Lighthearted Italian Western, Starring Terence Hill and Harry Carey Jr., is a Real Winner.



Nestled half a world away from Hollywood, director Enzo Barboni’s terrific Man of the East (aka E poi lo chiamarono il magnifico) is nevertheless chronologically and tonally somewhere in between Frank Tashlin’s Son of Paleface (1952) and Mel Brooks’ Blazing Saddles (1974).  It’s a quietly burnin’ hunk of nonsense that wouldn’t want you to think about it any differently than that.  Though thoroughly endearing, and not at all dumb, hindsight 20/20 inclines us to view Man of the East as something that Mel Brooks, a year or two later, effectively goes further than.
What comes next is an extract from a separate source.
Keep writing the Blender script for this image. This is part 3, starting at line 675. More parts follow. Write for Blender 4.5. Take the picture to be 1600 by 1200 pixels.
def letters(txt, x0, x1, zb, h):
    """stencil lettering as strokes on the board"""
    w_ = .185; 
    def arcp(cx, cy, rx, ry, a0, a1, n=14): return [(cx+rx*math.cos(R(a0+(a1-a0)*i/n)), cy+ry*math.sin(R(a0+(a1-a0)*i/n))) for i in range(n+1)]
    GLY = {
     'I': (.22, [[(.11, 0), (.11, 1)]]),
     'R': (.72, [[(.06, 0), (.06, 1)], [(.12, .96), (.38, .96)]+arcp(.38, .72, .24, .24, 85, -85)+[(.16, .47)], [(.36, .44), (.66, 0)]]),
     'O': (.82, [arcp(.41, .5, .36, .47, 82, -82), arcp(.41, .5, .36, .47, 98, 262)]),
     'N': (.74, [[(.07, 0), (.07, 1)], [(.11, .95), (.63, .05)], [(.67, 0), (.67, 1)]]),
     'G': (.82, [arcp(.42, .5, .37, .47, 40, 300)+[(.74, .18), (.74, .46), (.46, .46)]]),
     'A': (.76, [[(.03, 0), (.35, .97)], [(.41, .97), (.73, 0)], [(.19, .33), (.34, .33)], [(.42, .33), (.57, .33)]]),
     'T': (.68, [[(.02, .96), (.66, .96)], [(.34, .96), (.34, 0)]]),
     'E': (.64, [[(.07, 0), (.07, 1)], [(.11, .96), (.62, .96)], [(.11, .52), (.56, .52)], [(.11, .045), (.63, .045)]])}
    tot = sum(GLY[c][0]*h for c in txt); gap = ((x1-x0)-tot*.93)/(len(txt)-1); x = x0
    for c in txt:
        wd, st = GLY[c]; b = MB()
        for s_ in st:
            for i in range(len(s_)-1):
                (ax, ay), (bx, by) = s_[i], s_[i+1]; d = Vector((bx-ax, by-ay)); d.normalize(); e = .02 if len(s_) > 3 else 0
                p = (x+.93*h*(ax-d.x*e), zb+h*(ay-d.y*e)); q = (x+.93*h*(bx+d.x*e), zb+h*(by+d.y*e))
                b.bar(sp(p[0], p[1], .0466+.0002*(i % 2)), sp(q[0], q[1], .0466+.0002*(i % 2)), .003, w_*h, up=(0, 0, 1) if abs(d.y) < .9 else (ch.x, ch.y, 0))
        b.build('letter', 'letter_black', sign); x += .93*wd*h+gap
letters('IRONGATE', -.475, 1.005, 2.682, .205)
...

There is, thankfully, more to Man of the East than that.  Barboni, operating here under his preferred pseudonym E.B. Clucher, which he also used in making the inferior 1970 outlaw comedy The Unholy Four, might have some ‘splainin’ to do in the eyes of some Italian western fans.  Taking the notably ferocious “spaghetti” subsection of the western genre to the innocuous and even harmless place of the screen comedy, Man of the East certainly rubbed some bloodthirsty fans the wrong way.  

First among them might just be our audio commentator for this Kino Lorber Studio Classics Blu-ray.  Filmmaker Alex Cox (Highway PatrolmanStraight to Hell), being no stranger to Italian westerns, is on hand for another of his leisurely walk-throughs.  Cox sounds thoroughly unimpressed and even a bit remorseful about Man of the East being such a broad comedy.  He recalls that the spaghetti westerns of just few years earlier were brutal, violent, unpredictable, and populated with total psychos.  

Cut to this film and its trio of varmint criminals (the towering Gregory Walcott, the great Harry Carey Jr., and the rascally Dominic Barto) all of whom prove to be the exact opposite of lethal.  Tough talking and grizzled, sure.  But no one is shot in the entire 125 minutes, and everyone who gets socked gets back up a minute later.  Cox, though, isn’t shy about pointing out aspects that elude him.  He is, however, an expert on the genre career of the film’s primary star, Terence Hill.  (Hill being the star of the “Trinity” Italian westerns, where he worked previously with Barboni.  Cox makes the case that Man of the East is, in actuality, yet another film in that series).

Hill, as the cultured and nonviolent-by-nature Englishman Sir Thomas Fitzpatrick Phillip Moore, carries the film just swimmingly.  And keep in mind that carrying anything is a challenge when traveling on an imported bicycle on the unpaved paths of the edge of the American west circa 1880, which is how Moore gets around.  (Of note, Man of the East was filmed in Yugoslavia, of all places).  His two-wheeled contraption earns no shortage of stares and dumb looks from his friends, the three surly criminals.  He aims to settle down and have himself a ranch even as they have their sights set on making a real man out of him.  A film like this has a way of granting most everyone’s wishes.

Moore is eventually motivated to fistfighting action over the love of the beautiful fellow bookworm Candida Olsen (Yanti Somer).  For the inevitable confrontation with his rival, he must hang up his tweed and dandy hat and put on cowboy clothes and a gun belt.  Arriving to the showdown, in lieu of typical bravado he opts to immediately impress the gathered townsfolk with a handstand on the saddle, just ‘cause.  It’s yet another fun and unexpected moment in a very unexpectedly fun movie.

Fans of western films, particularly Italian westerns and/or western comedies, will not want to overlook KL Studio Classics fine release of Man of the East.  The Blu-ray does solid justice to this entirely pleasing endeavor that is not without a resonant through-line signaling the end of the Old West.  It just goes to prove that if you go far enough west, you’re eventually heading east.